Thanksgiving: Binge or Break?

Kerry Ann Rockquemore reviews two approaches by academics to the holiday.

November 22, 2010

This week contains two reasons to give thanks: 1) the Thanksgiving holiday, and 2) a few days off from classes, meetings, and campus activities! How will you spend your holiday break this week? Are you planning a writing binge or a writing break? Will it be a time of enjoyment spent with family and friends, or will it be a time where you are the sole inhabitant of your department floor, working away on your writing projects? As always, there's no right or wrong answer. Instead I want to encourage you to make conscious choices that meet your needs, and reflect on how your approach to Thanksgiving Break is related to your daily work habits.

The Break-As-Binge Model

Many new faculty members view scheduled breaks in the academic calendar (Thanksgiving, Christmas, and spring break) as a time to catch up on writing projects that they planned to work on during the semester, but did not. These breaks are their hope for writing salvation because they involve large blocks of uninterrupted time, solitude (either at home or in a campus office without others around), and the leisure time to just THINK. Many imagine that they can finally go into a multiday writing frenzy and come out the other side with their goals met.
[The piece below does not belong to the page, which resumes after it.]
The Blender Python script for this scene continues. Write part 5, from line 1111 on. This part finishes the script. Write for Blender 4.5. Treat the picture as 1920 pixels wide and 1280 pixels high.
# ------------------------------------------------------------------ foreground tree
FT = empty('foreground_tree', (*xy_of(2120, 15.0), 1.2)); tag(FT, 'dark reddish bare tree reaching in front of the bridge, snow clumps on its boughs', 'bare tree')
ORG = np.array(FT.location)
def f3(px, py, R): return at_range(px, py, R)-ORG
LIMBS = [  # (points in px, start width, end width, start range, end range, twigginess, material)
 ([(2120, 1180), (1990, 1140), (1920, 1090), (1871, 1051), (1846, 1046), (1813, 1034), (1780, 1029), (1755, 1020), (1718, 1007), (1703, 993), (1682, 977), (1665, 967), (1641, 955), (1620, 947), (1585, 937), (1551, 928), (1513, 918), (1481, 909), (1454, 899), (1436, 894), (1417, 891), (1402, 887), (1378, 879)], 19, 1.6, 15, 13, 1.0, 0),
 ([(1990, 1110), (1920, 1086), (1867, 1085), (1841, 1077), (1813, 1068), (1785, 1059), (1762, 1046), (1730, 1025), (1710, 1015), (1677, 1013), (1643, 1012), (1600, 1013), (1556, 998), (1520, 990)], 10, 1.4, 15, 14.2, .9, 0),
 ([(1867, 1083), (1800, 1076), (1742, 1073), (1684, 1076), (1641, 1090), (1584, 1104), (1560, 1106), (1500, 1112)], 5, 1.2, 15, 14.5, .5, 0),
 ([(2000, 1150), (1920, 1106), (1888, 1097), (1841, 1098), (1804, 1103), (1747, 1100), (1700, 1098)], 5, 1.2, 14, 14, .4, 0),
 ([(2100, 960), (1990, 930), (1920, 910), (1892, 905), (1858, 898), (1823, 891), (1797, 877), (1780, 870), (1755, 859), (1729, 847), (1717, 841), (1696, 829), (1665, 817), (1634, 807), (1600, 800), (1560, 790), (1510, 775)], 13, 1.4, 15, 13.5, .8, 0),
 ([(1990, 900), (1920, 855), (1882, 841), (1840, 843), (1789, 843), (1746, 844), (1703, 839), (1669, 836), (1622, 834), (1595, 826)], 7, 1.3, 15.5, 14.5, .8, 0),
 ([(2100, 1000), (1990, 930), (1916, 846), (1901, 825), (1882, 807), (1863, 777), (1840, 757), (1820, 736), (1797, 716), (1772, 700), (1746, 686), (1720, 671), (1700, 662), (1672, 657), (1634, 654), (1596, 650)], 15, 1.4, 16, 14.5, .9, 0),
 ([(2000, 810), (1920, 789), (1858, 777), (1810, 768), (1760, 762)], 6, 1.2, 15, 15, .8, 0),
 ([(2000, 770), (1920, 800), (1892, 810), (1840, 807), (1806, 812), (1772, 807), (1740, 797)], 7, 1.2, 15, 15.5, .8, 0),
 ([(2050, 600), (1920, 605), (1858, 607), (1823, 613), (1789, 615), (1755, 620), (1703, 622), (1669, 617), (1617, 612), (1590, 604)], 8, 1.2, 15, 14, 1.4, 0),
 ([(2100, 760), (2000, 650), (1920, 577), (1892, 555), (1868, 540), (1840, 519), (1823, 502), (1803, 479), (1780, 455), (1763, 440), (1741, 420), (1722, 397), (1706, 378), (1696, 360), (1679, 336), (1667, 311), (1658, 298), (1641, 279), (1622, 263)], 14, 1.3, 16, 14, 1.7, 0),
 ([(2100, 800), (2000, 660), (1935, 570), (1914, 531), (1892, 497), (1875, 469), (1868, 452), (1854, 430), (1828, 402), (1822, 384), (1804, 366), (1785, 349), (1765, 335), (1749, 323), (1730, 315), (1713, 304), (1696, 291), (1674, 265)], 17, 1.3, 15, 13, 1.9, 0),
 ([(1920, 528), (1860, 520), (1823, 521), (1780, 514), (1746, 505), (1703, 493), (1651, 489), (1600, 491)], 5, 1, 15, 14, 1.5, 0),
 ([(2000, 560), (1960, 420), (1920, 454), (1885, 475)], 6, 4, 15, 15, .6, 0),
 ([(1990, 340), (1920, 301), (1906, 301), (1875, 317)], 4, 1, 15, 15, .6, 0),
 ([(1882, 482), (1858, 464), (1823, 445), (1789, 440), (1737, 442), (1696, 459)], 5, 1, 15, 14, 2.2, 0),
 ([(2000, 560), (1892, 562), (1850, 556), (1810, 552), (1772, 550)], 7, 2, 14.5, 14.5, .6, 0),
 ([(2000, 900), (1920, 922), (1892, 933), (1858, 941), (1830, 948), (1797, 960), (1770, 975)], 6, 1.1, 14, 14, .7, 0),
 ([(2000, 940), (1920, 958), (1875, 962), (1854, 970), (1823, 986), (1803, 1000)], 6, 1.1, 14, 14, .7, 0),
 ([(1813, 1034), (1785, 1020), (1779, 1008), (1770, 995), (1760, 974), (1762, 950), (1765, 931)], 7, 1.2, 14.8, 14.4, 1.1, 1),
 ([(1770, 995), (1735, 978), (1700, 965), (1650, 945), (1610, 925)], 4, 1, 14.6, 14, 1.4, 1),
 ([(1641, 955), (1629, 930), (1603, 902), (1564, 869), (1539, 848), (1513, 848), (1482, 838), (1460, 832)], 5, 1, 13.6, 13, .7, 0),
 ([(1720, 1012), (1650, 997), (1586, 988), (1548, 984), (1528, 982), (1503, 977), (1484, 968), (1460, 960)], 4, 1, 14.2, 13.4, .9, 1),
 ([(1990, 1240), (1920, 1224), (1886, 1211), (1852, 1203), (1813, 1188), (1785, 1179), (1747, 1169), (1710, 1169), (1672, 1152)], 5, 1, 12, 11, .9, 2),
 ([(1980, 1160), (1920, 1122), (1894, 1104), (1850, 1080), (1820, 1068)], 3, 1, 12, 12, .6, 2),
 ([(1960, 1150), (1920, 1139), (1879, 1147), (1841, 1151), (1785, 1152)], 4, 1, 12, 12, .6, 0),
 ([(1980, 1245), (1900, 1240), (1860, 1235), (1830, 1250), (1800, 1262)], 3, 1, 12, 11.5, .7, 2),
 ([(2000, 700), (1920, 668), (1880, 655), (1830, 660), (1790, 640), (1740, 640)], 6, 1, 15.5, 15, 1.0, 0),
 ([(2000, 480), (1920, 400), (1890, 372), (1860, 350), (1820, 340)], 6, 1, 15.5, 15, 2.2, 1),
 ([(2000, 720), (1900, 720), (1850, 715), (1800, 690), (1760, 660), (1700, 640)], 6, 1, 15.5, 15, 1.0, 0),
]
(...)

Unfortunately, that beautiful imagined break often gets disturbed by the reality that holidays include travel, family commitments, and/or various types of personal obligations, all of which require time and energy. For many people, classroom and departmental commitments are often simply replaced by equally time-intensive activities with family and friends.

When a break-induced binge is successful, we feel back on track with our writing projects and a sense of significant professional progress. But the cost is often physical and mental exhaustion, and (if family and friends expect our attention) some strain on our personal relationships. When the binge is unsuccessful and we don't accomplish all we imagined, we may experience guilt, disappointment and shame over yet another broken promise to ourselves. While I have binged on many breaks in the past out of necessity, it has always felt like I lost more than I gained. For me, binge writing is simply an unsustainable way to work over the long haul of an academic career.

The Break-As-Break Model

For those of you who write every day and make slow and steady progress, holiday breaks are real breaks (as in a time to rest from work). If you have created a semester plan for your writing, paid yourself first every morning by writing for 30-60 minutes, and made consistent progress towards your writing goals, then treating the break as a break makes perfect sense. In short, the Break-As-Break Model is possible when you have successfully shifted your inner stance from hoping for large blocks of time for writing to creating small blocks of time in your daily schedule.

Ultimately, how we understand Thanksgiving break speaks volumes about how we work on a daily basis AND how we understand the core of our professional identity. In other words, when my normal daily existence includes writing, then a "break" means a break from writing. But when my daily routine is spent serving everyone else around me, then a "break" means a break from meeting the needs of my students and colleagues and a time in which I can finally attend to my own needs.

If you read this column regularly, it's probably because you are trying to make that subtle but important shift in your professional identity from being reactive to the needs of others (and over-functioning in the areas of teaching and service) to proactively establishing yourself as a scholar (by carving out time for research and writing). I know it's hard and I know it doesn't happen overnight. I also know you WILL get there over time as you slowly but surely make adjustments in your daily behavior.

I encourage you to spend this Thanksgiving Break in whatever way your needs dictate. It's OK to binge and it's OK to take a break. And I also want you to ask yourself:

  1. What do my plans for Thanksgiving Break reveal about my daily work patterns?
  2. Am I satisfied with my work life and productivity?
  3. Is my current productivity putting me on track to get what I want (completing my degree, getting a job, tenure and promotion, disseminating my groundbreaking ideas, etc.)?
  4. Is it time to make some additional behavioral changes?

Your answer to these questions will help you to identify what is and isn’t working for you, and to think creatively about future changes.

This Week's Challenge

If you are unhappy with your productivity, I challenge you to:

  • Honestly assess where you are and how you feel physically, emotionally, relationally and professionally.
  • Based on that assessment, decide how you need to spend your break and do so without guilt, shame or judgment.
  • If you hope to be in a different place by Christmas break, take a few moments at your Sunday Meeting this week to start thinking what small changes you can make NOW to move in that direction.
  • Find some mechanism of daily support if you intend to binge through the break.
  • Thank the universe for all your many blessings!

I hope that this week brings each of you the strength to honestly assess your needs, the clarity to make whatever adjustments are necessary, and the rest you so richly deserve!